→ **GOAL OF THE EXERCISE**
Report every line from the material that contains the word "seed".

→ **SOURCE DATA**
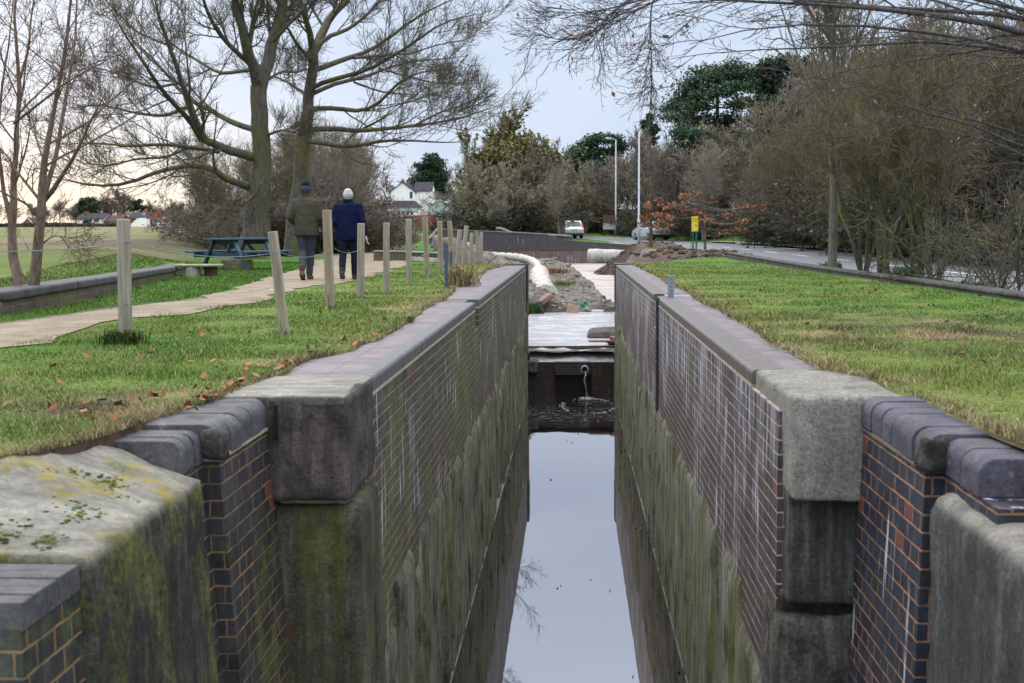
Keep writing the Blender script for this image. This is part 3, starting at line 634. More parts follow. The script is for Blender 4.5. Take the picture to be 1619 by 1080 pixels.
# ------------------------------------------------------------------ the lock chamber
M['meniscus'] = simple('tide film', (.17, .165, .15), .5, .3, 9., world=True)
XL, XR, YN, YE = -1.13, 1.045, 5.95, 28.35
ZW = -3.35
def batt(mb, x0, xb0, x1, y0, y1, z0, z1):
    """wall block whose face x0 at the top leans to xb0 at the bottom; x1 is the back"""
    lo = [(xb0, y0, z0), (x1, y0, z0), (x1, y1, z0), (xb0, y1, z0)]; hi = [(x0, y0, z1), (x1, y0, z1), (x1, y1, z1), (x0, y1, z1)]
    if x1 < x0: lo = lo[::-1]; hi = hi[::-1]
    return mb.hexa(lo+hi)
def lock_wall(side):
    s = -1 if side == 'l' else 1; X = XL if s < 0 else XR; bx = s*2.05
    lab = ('mossy dark brick lock wall with white lime runs under the wooden fence posts' if s < 0 else 'blue brick lock wall with lime stained courses and a steel channel below the open lawn')
    r = empty('lock_wall', (X, YN, 0), lab, 'lock wall', 'lock walls')
    inv = Matrix.Translation((-X, -YN, 0))
    n0, n1, nz = (13.5, 14.1, -.34) if s < 0 else (14.62, 15.2, -.42)
    mb = MB()
    for a, b, z0, z1 in ((YN, n0, ZW, -.105), (n0, n1, ZW, nz), (n1, YE, ZW, -.105)): mb.box(min(X, bx), max(X, bx), a, b, z0, z1)
    xi = X+s*.13; mb.box(min(xi, bx), max(xi, bx), n0-.002, n1+.002, nz-.003, -.006)
    mb.xform(inv); mb.build('brickwork', M['chamber_'+side], r)
    # bed joint under the coping
    mb = MB(); q = X-s*.004
    for a, b in ((6.4 if s < 0 else 6.85, n0), (n1, YE)): mb.box(min(q, bx), max(q, bx), a, b, -.105, -.088)
    mb.xform(inv); mb.build('bed_joint', M['mortar_pale'], r)
    # coping with a rounded nose
    mb = MB(); nose = [(X, -.088), (X, -.028)]+[(X+s*.028*(1-math.cos(t)), -.028+.028*math.sin(t)) for t in np.linspace(.25, PI/2, 6)]
    poly = nose+[(bx, 0.), (bx, -.088)]
    if s > 0: poly = poly[::-1]
    for a, b in ((6.4 if s < 0 else 6.85, n0), (n1, YE)): mb.prism(poly[::-1], 'y', a, b)
    mb.xform(inv); mb.build('coping', M['cope_'+side], r)
    # cement render on the lower wall, ragged along its top and standing a little proud
    yy = np.arange(YN+.12, YE-.02, .06); zz = np.linspace(0, 1, 34)
    Y2, T2 = np.meshgrid(yy, zz, indexing='ij')
    top = (-1.40 if s < 0 else -1.36)+.06*(fbm(Y2, Y2*0, 1.7, 61)-.5)+.09*(vn(Y2, Y2*0, .22, 62)-.5)-.25*(vn(Y2, Y2*0, .5, 69) > .80)+.35*np.exp(-((Y2-27.6)/.9)**2)
    if s > 0: top = top+.0
    Z2 = top+(ZW-top)*T2
    lump = .012+.018*fbm(Y2*1., Z2*.35, .5, 63, 4)+.016*(vn(Y2, Z2*.08, .25, 64) > .62)+.02*sst((-1.9-Z2)/1.)
    gone = (vn(Y2, Z2*.10, .30, 65) < .26)*(Y2 < 22)*(1. if s < 0 else .35)
    off = (lump*(1-gone)-.004*gone)*sst(T2*34/1.2)
    X2 = X-s*off
    V = (X2-X, Y2-YN, Z2)
    if s > 0: V = tuple(v[::-1] for v in V)
    me = grid_mesh('render '+side, *V); link('cement_render', me, M['render_'+side], r, smooth=True)
    mb = MB(); q = X-s*.05; mb.box(min(q, X), max(q, X), YN+.3, YE-.3, -3.162, -3.155); mb.xform(inv); mb.build('meniscus_line', M['meniscus'], r)  # pale strip: the light line at the water's edge put into its colour
    return r, X, inv, bx
wl, _, invl, _ = lock_wall('l'); wr, _, invr, _ = lock_wall('r')
# steel ladder channel and upright plate on the right wall
mb = MB(); mb.box(XR-.022, XR+.05, 14.22, 14.27, ZW, -.002); mb.box(XR-.022, XR+.05, 14.42, 14.47, ZW, -.002); mb.box(XR-.008, XR+.05, 14.27, 14.42, ZW, -.01)
for i in range(11): mb.box(XR-.03, XR-.02, 14.27, 14.42, -.25-i*.28, -.22-i*.28)
mb.xform(invr); mb.build('steel_channel', M['steel_dark'], wr)
mb = MB(); mb.box(-.037, .037, -.012, 0, 0, .27); mb.box(-.037, -.027, 0, .045, 0, .27); mb.box(.027, .037, 0, .045, 0, .27)
o = mb.build('marker_post', M['zinc']); o.location = (1.20, 14.35, 0); bevel(o, .004); tag(o, 'short pale blue galvanised channel post standing on the right coping', 'metal post')
mb = MB()
for i in range(5):
    mb = MB(); mb.tube([(0, -.0135, .04+i*.045), (0, -.012, .04+i*.045)], .006, 8); mb.build('bolt_hole', M['black'], o)
# pier ends at the lock head
def head_pier(x0, x1, y0, y1, name, label, mats):
    r = empty(name, ((x0+x1)/2, y0, -2.6), label, 'pier', 'lock head piers'); inv = Matrix.Translation((-(x0+x1)/2, -y0, 2.6))
    mb = MB(); mb.box(x0, x1, y0, y1, -.92, .03); mb.xform(inv); bevel(mb.build('timber_facing', mats[0], r), .012)
    mb = MB(); mb.box(x0+.012, x1-.012, y0+.012, y1, -2.12, -.92); mb.xform(inv); mb.build('brick_base', mats[1], r)
    mb = MB(); mb.box(x0-.02, x1+.03, y0-.03, y1, -3.3, -2.12); mb.xform(inv); bevel(mb.build('plinth', mats[2], r), .02)
head_pier(-1.9, -1.085, 28.42, 29.0, 'head_pier', 'dark pier with orange brick lower half at the far end of the left lock wall', (M['darkwood'], M['red'], M['breast']))
head_pier(1.028, 1.9, 28.42, 29.0, 'head_pier', 'dark steel faced pier at the far end of the right lock wall', (M['steel_dark'], M['darkwood'], M['breast']))

# ------------------------------------------------------------------ quoin blocks at the near end of the chamber
def rough_box(name, mat, parent, x0, x1, y0, y1, z0, z1, xb=None, bev=.03, amp=.012, seed=1, div=14):
    """bevelled stone whose faces are worn: a subdivided box pushed about by noise. xb = extra x of (left,right) faces at the bottom"""
    import bmesh
    bm = bmesh.new(); bmesh.ops.create_cube(bm, size=1)
    bmesh.ops.bevel(bm, geom=bm.edges[:], offset=bev, segments=3, profile=.6, affect='EDGES') if False else None
    bmesh.ops.subdivide_edges(bm, edges=bm.edges[:], cuts=div, use_grid_fill=True)
    rg = RNG(seed); dx, dy, dz = x1-x0, y1-y0, z1-z0
    for v in bm.verts:
        p = np.array(v.co)+.5; P = np.array([x0+p[0]*dx, y0+p[1]*dy, z0+p[2]*dz])
        # round the corners: pull towards the inset box
        ins = np.array([min(max(P[0], x0+bev), x1-bev), min(max(P[1], y0+bev), y1-bev), min(max(P[2], z0+bev), z1-bev)])
        dlt = P-ins; L = np.linalg.norm(dlt)
        if L > 1e-6: P = ins+dlt/L*min(L, bev)
        nrm = dlt/L if L > 1e-6 else np.zeros(3)
        nz = (fbm(np.array([P[1]+P[0]*.7]), np.array([P[2]+P[0]*.4]), .35, seed, 4)[0]-.5)*2*amp+(fbm(np.array([P[0]*1.3+P[2]]), np.array([P[1]]), .09, seed+5, 3)[0]-.5)*amp
        P = P+nrm*nz
        if xb is not None:
            f = (z1-P[2])/dz; g = (P[0]-x0)/dx; P[0] += f*(xb[0]*(1-g)+xb[1]*g)
        v.co = P
    me = bpy.data.meshes.new(name); bm.to_mesh(me); bm.free()
    return link(name, me, mat, parent, smooth=True)
ql = empty('quoin_pier', (-1.35, 5.7, -3.3), 'dark weathered stone quoin block on a mossy pier at the left lock corner', 'quoin', 'lock corner quoins')
inv = lambda r: Matrix.Translation(-r.location)
def into(o, r):
    o.data.transform(Matrix.Translation(-r.location)); o.parent = r; return o
into(rough_box('quoin_block', M['stone_dark'], None, -1.56, -1.105, 5.66, 6.42, -.515, .004, bev=.018, amp=.022, seed=3, div=22), ql)
into(rough_box('pale_cap', slab_top('worn pale cap', [(.05, .045, .04), (.11, .10, .09), (.19, .17, .15)], 0), None, -2.1, -1.12, 5.665, 6.5, -.05, .014, bev=.025, amp=.008, seed=4, div=18), ql)
into(rough_box('rendered_pier', M['pier_green'], None, -1.62, -1.055, 5.70, 6.3, -3.4, -.545, xb=(.10, .035), bev=.05, amp=.02, seed=5, div=30), ql)
into(rough_box('mortar_bed', M['mortar_pale'], None, -1.5, -1.13, 5.74, 6.3, -.56, -.50, bev=.02, amp=.01, seed=6, div=8), ql)
mb = MB(); mb.box(-1.475, -1.457, 5.652, 5.70, -.20, -.035); mb.xform(inv(ql)); mb.build('slot', M['black'], ql)
qr = empty('quoin_pier', (1.3, 5.7, -3.3), 'pale smooth concrete quoin block above a dark stepped pier at the right lock corner', 'quoin', 'lock corner quoins')
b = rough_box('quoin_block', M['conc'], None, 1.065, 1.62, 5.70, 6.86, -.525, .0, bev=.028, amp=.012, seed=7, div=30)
for v in b.data.vertices:                # the lower channel side corner is cut away on a slope
    d = max(0, (-.34-v.co.z)/.18)*max(0, min(1, (v.co.y-5.78)/.9)); v.co.z += .16*d
    v.co.x += .03*max(0, (1.3-v.co.x))*max(0, 1-(v.co.y-5.7)/.12) if v.co.x < 1.2 else 0
into(b, qr)
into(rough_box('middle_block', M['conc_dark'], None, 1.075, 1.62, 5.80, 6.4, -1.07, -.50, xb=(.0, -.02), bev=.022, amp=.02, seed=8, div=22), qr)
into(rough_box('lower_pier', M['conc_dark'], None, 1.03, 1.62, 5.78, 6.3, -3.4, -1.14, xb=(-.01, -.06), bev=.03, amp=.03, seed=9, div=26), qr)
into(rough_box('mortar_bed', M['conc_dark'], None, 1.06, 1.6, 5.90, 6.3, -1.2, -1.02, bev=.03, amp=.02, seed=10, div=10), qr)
mb = MB(); mb.box(1.475, 1.497, 5.692, 5.74, -.19, -.035); mb.xform(inv(qr)); mb.build('slot', M['black'], qr)
mb = MB(); mb.box(1.505, 1.60, 5.688, 5.74, -.33, -.012); mb.xform(inv(qr))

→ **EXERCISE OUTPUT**
def rough_box(name, mat, parent, x0, x1, y0, y1, z0, z1, xb=None, bev=.03, amp=.012, seed=1, div=14):
    rg = RNG(seed); dx, dy, dz = x1-x0, y1-y0, z1-z0
        nz = (fbm(np.array([P[1]+P[0]*.7]), np.array([P[2]+P[0]*.4]), .35, seed, 4)[0]-.5)*2*amp+(fbm(np.array([P[0]*1.3+P[2]]), np.array([P[1]]), .09, seed+5, 3)[0]-.5)*amp
into(rough_box('quoin_block', M['stone_dark'], None, -1.56, -1.105, 5.66, 6.42, -.515, .004, bev=.018, amp=.022, seed=3, div=22), ql)
into(rough_box('pale_cap', slab_top('worn pale cap', [(.05, .045, .04), (.11, .10, .09), (.19, .17, .15)], 0), None, -2.1, -1.12, 5.665, 6.5, -.05, .014, bev=.025, amp=.008, seed=4, div=18), ql)
into(rough_box('rendered_pier', M['pier_green'], None, -1.62, -1.055, 5.70, 6.3, -3.4, -.545, xb=(.10, .035), bev=.05, amp=.02, seed=5, div=30), ql)
into(rough_box('mortar_bed', M['mortar_pale'], None, -1.5, -1.13, 5.74, 6.3, -.56, -.50, bev=.02, amp=.01, seed=6, div=8), ql)
b = rough_box('quoin_block', M['conc'], None, 1.065, 1.62, 5.70, 6.86, -.525, .0, bev=.028, amp=.012, seed=7, div=30)
into(rough_box('middle_block', M['conc_dark'], None, 1.075, 1.62, 5.80, 6.4, -1.07, -.50, xb=(.0, -.02), bev=.022, amp=.02, seed=8, div=22), qr)
into(rough_box('lower_pier', M['conc_dark'], None, 1.03, 1.62, 5.78, 6.3, -3.4, -1.14, xb=(-.01, -.06), bev=.03, amp=.03, seed=9, div=26), qr)
into(rough_box('mortar_bed', M['conc_dark'], None, 1.06, 1.6, 5.90, 6.3, -1.2, -1.02, bev=.03, amp=.02, seed=10, div=10), qr)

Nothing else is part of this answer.